50. The rational study of law is still to a large extent the study of history. History must be a part of the study, because without it we cannot know the precise scope of rules which it is our business to know.

51. The very minute a thought is threatened with publicity it seems to shrink towards mediocrity.

52. If my fellow citizens want to go to Hell I will help them. Its my job.

53. Life is an end in itself, and the only question as to whether it is worth living is whether you have had enough of it.

54. [A] constitution is not intended to embody a particular economic theory, whether of paternalism and the organic relation of the citizen to the State or of laissez faire. It is made for people of fundamentally differing views, and the accident of our finding certain opinions natural and familiar or novel and even shocking ought not to conclude our judgment upon the question whether statutes embodying them conflict with the Constitution of the United States. . . . [T]he word liberty in the Fourteenth Amendment is perverted when it is held to prevent the natural outcome of a dominant opinion, unless it can be said that a rational and fair man necessarily would admit that the statute proposed would infringe fundamental principles as they have been understood by the traditions of our people and our law.

55. Leaving the criminal law on one side, what is the difference between the liability under the mill acts or statutes authorizing a taking by eminent domain and the liability for what we call a wrongful conversion of property where restoration is out of the question. In both cases the party taking another man’s property has to pay its fair value as assessed by a jury, and no more. What significance is there in calling one taking right and another wrong from the point of view of the law?

56. If one of two or more joint wrongdoers has to pay all the damages, he cannot recover contribution from his fellows.

57. The prophecies of what the courts will do in fact, and nothing more pretentious, are what I mean by the law.

58. The right to swing my fist ends where the other man’s nose begins.
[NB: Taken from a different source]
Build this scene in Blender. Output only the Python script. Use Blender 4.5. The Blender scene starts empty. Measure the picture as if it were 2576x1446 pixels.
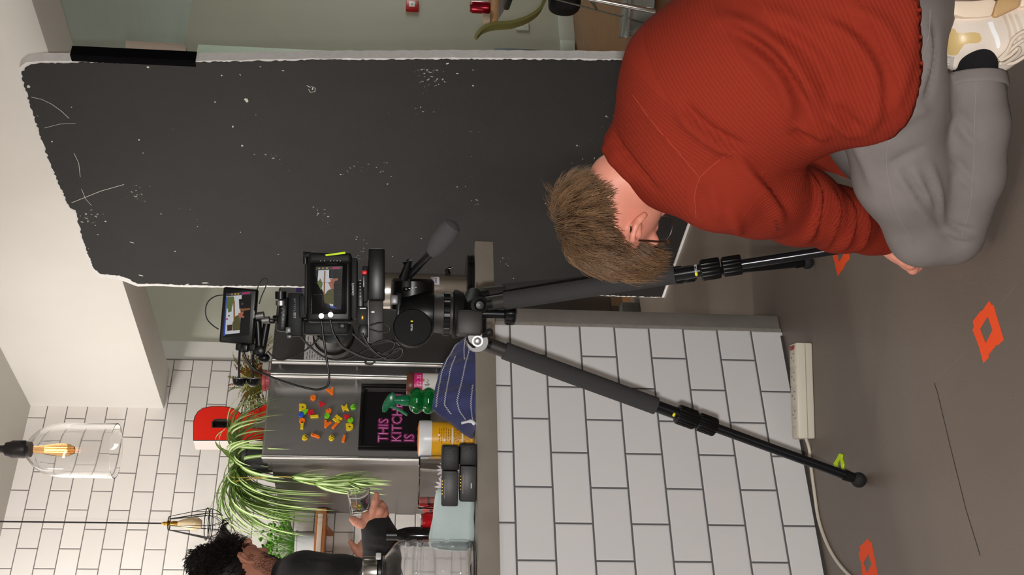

59. I do not know the meaning of the universe. But in the midst of doubt, in the collapse of creed, there is one thing I do not doubt and that is that the faith is true and adorable which leads a soldier to throw away his life in obedience to a blindly accepted duty, in a cause which he little understands, in a plan or campaign of which he has no notion, under tactics of which he does not see the use.

60. Most of my time is spent in doing as well as I can the work immediatekt at hand. One hopes that by doing quietly and with parade as solid work as one can when one is occupied, on makes the best contribution possible to one’s state.